EXPRESS-NEWS (San Antonio, Texas) 30 April 07 Wayward gator grips traffic (Vianna Davila)
The beast in the highway wasn't budging.
While scores of motorists sat stuck — with all eastbound lanes of Loop 410 blocked — at least 10 officers and one game warden spent an hour Sunday morning poking, prodding and even lassoing an 8-foot-long alligator that had wandered onto the road on the city's South Side.
Although alligators are native to Texas and known to sometimes inhabit inland bodies of water, the incident was unusual "because we've never had one go into a public road," said State Game Warden David Chavez, who believes the alligator makes its home in Mitchell Lake, just south of Loop 410. He couldn't guess how the alligator ended up there.
But before Chavez arrived, officers came up with creative ways of their own to push the alligator off the road.
They tried to scare it by turning on their police sirens. When that didn't work, they tried to soothe it when one officer briefly sang the gator a lullaby over his police car loudspeaker.
When they threw rubber traffic cones at its head, the gator easily caught them in its jaws and thrashed his head before flinging the orange objects to the ground like fresh kill — a swift reminder of how powerful alligators can be.
They can exert a pressure of around 300 pounds per square inch when closing their jaws, Chavez said. They can sprint with the speed of a horse, though their short, stubby legs eventually slow them down.
Texas Game Warden David Chavez, with help from San Antonio police officers, uses a pole and a rope to guide an alligator back into Mitchell Lake, which they think is its home.

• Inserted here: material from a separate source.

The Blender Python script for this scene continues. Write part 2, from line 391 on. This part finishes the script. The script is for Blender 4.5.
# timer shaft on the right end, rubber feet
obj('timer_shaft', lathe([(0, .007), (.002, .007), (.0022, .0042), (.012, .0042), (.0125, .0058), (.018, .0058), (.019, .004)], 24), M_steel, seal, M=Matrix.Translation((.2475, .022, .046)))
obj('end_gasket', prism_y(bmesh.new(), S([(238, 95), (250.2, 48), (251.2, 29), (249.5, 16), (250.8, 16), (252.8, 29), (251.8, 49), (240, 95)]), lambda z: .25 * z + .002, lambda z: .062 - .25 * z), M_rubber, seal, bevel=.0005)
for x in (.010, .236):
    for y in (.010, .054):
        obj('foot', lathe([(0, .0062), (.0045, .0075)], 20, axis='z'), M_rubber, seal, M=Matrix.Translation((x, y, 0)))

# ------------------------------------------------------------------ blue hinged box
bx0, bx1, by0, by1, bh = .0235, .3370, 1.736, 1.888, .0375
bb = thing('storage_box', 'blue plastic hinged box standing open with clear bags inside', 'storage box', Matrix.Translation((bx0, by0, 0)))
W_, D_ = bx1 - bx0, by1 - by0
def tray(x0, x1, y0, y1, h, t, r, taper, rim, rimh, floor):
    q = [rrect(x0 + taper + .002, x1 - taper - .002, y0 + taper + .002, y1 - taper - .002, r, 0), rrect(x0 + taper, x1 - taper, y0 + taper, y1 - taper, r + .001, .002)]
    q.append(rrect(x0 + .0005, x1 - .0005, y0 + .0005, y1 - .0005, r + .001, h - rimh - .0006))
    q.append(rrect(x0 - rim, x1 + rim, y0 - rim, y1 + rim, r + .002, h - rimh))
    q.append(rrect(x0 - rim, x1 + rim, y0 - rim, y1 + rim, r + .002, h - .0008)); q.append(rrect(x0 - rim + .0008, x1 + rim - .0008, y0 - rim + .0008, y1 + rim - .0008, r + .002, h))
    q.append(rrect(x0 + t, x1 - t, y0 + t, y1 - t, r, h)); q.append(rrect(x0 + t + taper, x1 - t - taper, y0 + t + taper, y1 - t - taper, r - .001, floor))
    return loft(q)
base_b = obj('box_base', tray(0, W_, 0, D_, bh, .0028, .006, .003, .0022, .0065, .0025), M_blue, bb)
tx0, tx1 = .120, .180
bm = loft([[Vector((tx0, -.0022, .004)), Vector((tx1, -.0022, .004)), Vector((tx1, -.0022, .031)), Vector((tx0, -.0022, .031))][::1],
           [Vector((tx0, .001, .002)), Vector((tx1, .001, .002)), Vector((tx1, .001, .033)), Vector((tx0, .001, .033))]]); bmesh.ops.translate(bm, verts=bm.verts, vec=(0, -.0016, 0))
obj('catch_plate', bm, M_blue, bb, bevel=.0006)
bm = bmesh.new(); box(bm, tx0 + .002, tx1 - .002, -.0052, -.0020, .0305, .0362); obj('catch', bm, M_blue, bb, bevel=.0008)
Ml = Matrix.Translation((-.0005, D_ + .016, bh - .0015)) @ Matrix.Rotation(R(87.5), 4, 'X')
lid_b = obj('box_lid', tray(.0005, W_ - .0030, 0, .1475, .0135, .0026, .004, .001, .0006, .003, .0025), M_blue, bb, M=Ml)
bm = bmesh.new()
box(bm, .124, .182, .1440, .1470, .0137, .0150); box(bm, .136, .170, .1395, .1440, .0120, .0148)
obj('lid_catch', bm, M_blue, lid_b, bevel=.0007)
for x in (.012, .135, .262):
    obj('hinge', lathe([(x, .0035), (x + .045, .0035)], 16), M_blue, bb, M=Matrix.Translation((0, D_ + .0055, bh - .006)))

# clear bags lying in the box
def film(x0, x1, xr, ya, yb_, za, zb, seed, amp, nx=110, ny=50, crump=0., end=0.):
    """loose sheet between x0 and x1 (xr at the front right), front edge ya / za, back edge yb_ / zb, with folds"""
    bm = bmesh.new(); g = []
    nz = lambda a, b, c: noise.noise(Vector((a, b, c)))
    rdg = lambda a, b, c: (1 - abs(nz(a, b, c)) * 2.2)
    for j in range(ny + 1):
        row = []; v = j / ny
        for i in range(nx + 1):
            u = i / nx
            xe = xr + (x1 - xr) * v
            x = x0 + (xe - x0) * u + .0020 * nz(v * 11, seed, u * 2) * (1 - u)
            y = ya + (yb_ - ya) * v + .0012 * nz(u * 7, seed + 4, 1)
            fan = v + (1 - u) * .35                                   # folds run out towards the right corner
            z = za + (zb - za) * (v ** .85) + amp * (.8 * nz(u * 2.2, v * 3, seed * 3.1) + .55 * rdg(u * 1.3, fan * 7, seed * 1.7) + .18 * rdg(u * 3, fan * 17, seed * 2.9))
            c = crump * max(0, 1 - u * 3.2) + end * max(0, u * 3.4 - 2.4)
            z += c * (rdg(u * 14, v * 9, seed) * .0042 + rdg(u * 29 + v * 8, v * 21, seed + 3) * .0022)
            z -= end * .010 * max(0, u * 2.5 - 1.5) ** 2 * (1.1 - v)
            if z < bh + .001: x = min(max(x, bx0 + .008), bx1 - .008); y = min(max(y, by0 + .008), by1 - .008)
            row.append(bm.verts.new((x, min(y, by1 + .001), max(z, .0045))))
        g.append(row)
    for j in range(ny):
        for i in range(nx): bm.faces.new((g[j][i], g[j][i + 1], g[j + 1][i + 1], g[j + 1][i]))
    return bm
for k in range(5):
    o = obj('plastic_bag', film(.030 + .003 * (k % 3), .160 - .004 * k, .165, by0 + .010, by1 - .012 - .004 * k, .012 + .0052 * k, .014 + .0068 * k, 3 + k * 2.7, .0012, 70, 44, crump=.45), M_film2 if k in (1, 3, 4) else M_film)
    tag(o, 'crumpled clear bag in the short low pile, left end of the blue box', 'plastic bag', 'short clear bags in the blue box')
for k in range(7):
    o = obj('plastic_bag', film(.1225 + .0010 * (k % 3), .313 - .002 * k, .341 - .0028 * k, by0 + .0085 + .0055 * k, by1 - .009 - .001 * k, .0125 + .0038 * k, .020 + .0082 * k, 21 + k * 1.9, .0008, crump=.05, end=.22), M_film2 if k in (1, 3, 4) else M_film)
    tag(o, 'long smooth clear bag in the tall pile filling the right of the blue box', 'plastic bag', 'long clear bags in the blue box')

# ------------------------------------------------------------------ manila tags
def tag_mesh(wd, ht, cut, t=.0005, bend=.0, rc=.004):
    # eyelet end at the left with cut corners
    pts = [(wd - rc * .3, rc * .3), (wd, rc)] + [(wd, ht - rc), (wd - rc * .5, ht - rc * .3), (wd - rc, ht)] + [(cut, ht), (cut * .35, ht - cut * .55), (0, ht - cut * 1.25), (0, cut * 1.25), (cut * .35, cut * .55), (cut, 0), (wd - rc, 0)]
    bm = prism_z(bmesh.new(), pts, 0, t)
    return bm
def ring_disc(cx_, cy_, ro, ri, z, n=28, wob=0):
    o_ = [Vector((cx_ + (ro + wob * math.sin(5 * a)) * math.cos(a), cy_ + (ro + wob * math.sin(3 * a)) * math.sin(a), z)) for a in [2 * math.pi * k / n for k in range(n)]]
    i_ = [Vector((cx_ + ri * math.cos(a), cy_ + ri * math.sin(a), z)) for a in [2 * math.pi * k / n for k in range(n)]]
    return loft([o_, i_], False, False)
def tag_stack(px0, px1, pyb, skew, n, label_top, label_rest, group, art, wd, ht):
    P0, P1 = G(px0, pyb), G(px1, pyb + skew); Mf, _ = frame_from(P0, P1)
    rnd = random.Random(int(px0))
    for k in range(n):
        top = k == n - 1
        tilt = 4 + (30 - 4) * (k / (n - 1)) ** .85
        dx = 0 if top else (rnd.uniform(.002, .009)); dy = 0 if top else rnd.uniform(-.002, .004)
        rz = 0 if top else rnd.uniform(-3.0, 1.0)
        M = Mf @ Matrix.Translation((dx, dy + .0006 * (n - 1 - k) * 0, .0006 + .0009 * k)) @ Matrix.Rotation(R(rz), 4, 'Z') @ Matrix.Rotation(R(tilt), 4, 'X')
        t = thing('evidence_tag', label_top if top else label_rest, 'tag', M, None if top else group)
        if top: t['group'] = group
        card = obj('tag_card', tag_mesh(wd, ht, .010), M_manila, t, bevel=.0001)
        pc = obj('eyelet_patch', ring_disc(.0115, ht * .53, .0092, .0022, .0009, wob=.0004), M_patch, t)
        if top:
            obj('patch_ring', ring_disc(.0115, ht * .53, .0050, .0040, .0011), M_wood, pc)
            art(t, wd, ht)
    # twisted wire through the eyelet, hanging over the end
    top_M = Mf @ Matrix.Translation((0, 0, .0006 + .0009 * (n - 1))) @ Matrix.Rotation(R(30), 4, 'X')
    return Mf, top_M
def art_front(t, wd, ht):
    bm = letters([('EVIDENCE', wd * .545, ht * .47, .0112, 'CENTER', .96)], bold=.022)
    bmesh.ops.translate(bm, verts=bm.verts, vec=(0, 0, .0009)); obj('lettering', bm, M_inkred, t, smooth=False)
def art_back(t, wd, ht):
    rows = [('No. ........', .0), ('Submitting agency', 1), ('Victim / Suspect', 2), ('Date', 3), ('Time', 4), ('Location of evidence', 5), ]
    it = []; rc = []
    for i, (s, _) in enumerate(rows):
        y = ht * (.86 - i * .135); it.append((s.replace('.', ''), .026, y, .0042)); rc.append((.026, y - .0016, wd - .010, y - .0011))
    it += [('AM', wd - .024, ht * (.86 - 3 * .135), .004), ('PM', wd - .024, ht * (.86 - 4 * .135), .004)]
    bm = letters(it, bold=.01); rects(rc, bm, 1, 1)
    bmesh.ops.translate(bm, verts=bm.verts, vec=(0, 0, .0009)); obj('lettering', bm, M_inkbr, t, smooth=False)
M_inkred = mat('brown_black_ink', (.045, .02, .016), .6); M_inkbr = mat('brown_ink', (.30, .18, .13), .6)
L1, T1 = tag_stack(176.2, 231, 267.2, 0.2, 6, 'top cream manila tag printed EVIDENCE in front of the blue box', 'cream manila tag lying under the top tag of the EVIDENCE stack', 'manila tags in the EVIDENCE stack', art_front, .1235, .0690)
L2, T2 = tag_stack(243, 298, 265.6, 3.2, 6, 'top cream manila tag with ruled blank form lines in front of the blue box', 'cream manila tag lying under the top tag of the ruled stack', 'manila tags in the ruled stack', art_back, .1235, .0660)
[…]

Eventually, with the help of metal poles that a passing construction worker stopped to lend them, officers managed to push the animal off the highway and drove it down a steep, grassy embankment and then across an access road.
Then like a sea monster from the deep, the alligator slowly submerged in a shallow drainage ditch that feeds into the lake.
The giant reptile lay low there, letting out an occasional hiss — a sign that its lungs were deflating — and kept an eye on the small crowd of officers and media watching its every move.
Officer Albert Silva was in his police cruiser earlier Sunday when drivers flagged him down, saying there was a "problem" walking along the road between Zarzamora and Moursund roads and it was stopping traffic.
When Silva, who thought he was responding to a wreck, arrived and saw the problem had a lashing tail and was covered in scales, he quickly radioed for backup.
"I don't remember any of this in the academy," Silva said as he stood watching the animal bide its time in the drainage ditch. "As far as I know, there's no procedure on this other than: 'Don't get bit.'"
"Anyway you could get it off the road without seriously harming it" is appropriate, according to Chavez, who recommended throwing a blanket over the reptile's eyes.
Because the alligator was not considered an "immediate threat" — though officers would have been within their rights to shoot it if it lunged at them — the game warden left the gator alone.
An online Texas Parks and Wildlife handbook, which also outlines various gator recipes and ways to tan its hide, states, "As with all wild animals, alligators should be treated with respect."
Sunday's was at least the second gator sighting within the city limits in the past year: In May 2006, residents of the East Side community Lakeside Park found a local celebrity in the form of an alligator they nicknamed Scooter, after he was spotted in a neighborhood pond.
San Antonio Parks and Recreation officials never could catch Scooter, despite the temptation of a few chickens and plenty of local attention.
Texas state law protects alligators, although they can be hunted from April 1 thru June 30 in all but 22 counties. Hunters with a valid license may kill one alligator per year.
"Usually they're very docile," Chavez said. "They keep to themselves. They don't go out looking for trouble."
He cautioned against approaching them and advised anyone who comes across one of the creatures to contact local authorities.
"We usually leave them in their natural habitat," Chavez said.
On Sunday, after much yelling and more prodding, the gator finally swam underneath the floodgate, perhaps bound for the calm of Mitchell Lake, disappearing beneath the water's surface and showing only the sharp of ridges of its tail.
Throughout the ordeal, the animal never harmed any living thing.
But it did manage to leave his mark: It took a chunk out of the back and front bumper of a police car.
That incident will be considered "damage to city property," according to an evidence technician at the scene.